On ‘Backsell,’ the song that is most representative of Oberst’s acceptance of his own untouchability in the what he seems to know as the Bright Eyes-centric micro-economy of subcultural indie pop, Oberst makes it clear that bitterness toward markets is okay, but only okay so long as the result of that bitterness means that you can still make a somewhat genuine form of art, and Desaparecidos is that form for Oberst. And that untouchability is what makes his delivery of lyrics so potent—their potency is what created the divisive world that the Oberst army protects with so much vigor—which in turn, if only for a moment, makes people believe in what art could do if things were different, if social forces didn’t make it so difficult to offer real solutions for change.
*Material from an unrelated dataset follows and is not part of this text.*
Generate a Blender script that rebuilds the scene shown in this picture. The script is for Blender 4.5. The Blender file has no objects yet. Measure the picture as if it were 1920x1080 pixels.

And Payola has that in droves in songs like ‘Ralphy’s Cut’ (health care), ‘Search the Searches’ (American surveillance), and ‘10 Steps Behind’ (predatory gender roles).
But, more than anything, it is an album that addresses the inevitability of the unbreakable walls surrounding the issues Oberst made clear were there to be broken on Read Music/Speak Spanish. In other words, as he sings on ‘Slacktivist,’ “Just ‘like’ this and the problem is solved/I want to start to kick back and get involved/Everyone is selfless it’s so much fun/Donate a dollar with my coffee and save someone/Calling all friends I loosely know/We’re a tight knit clique in the virtual.” So no, we are not “anonymous”; we are at best mere fans; at worst Conor Oberst supplicants. And that’s okay, because when the result is an album like Payola, there seems to be only thing left to do if one wants change, and that’s to remain quiet. And listen.